Sunday, June 4

Californian vs. French Wine-Making Smackdown. Part 1

California wines and traditionally made French wines are often easy to distinguish when sampled side by side. A Canadian francophone (and –phile) friend of mine once remarked, after helping to polish off a Napa cabernet over dinner, that California wines 'all taste the same'. His beef with our wines, he said, is that they are overpowering with both alcohol and blatant, fruit-forward characteristics. Although he was mostly joking, his sour grapes about American wine-making speaks to, among other issues, a basic difference in approach between the Old and New World.

Here are a few obvious differences: California wines are by and large consumed immediately after purchase, not cellared and allowed to age. In California the brand is key. In France, it’s the place the wine was made (Burgundy, Bordeaux, Cru, Grand Cru). Ultimately, my opinionated friend argued, this difference in approach makes American wines less interesting because they are so completely accessible: they don’t challenge you to explore the nuances, they just deliver the big flavor under a big, brassy label. Pow!

French wine, by contrast, is in general more subtle and cerebral in its play of flavors and expression of the concept of gout de terroir—literally meaning ‘taste of soil’, the idea that the dirt of a particular vineyard expresses itself through the grapes grown in it. The enjoyment of the wine, therefore, is as much of an intellectual experience as a sensual one. Far from being an ascetic who doesn’t know how to enjoy big flavors, my friend instead would say that this complexity increases the pleasure of the experience of enjoying wine—it literally goes to your head as well as your palette.

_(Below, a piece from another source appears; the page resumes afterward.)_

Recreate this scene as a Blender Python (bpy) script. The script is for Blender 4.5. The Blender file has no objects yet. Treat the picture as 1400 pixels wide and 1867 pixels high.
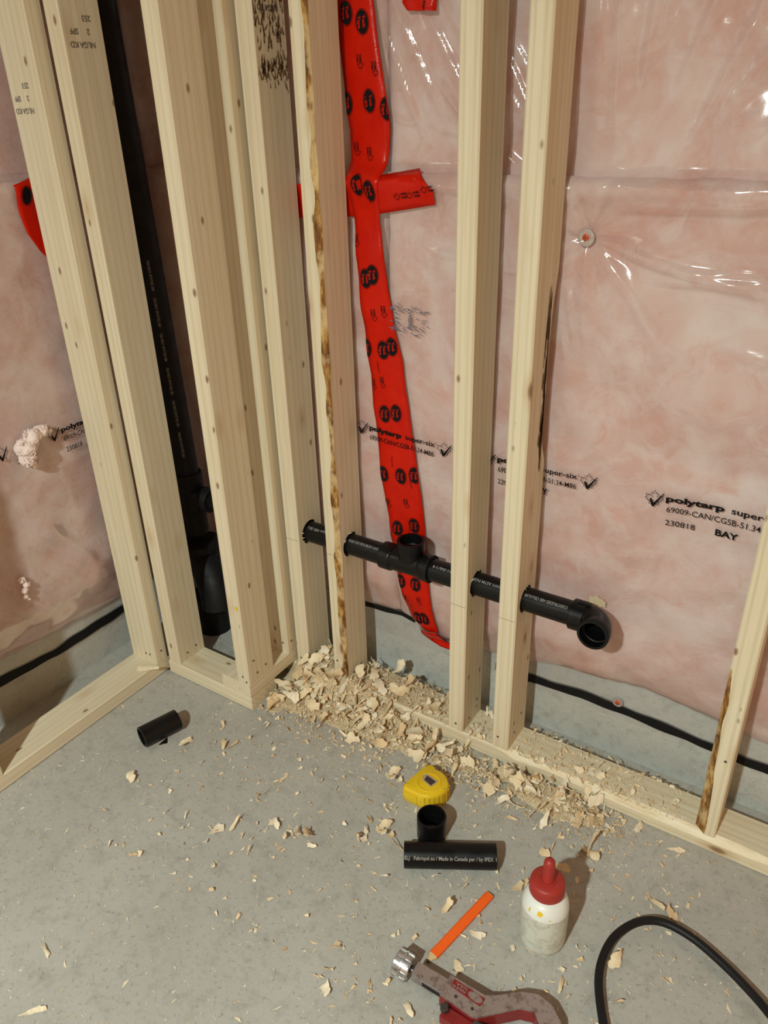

My friend’s broad generalizations are just that…of course California wines can be just as nuanced as any French wine. And nuance doesn’t necessarily equal quality. But the notion that California and French makers (at least traditionally) produce consistently different styles of product continues to be true, even in the face of globalization and the high-price, homogenizing consultants it brings. Some of the differences may be properly ascribed to a difference in aesthetic preferences, soil, and conditions, some of it also has to do with wine-making techniques.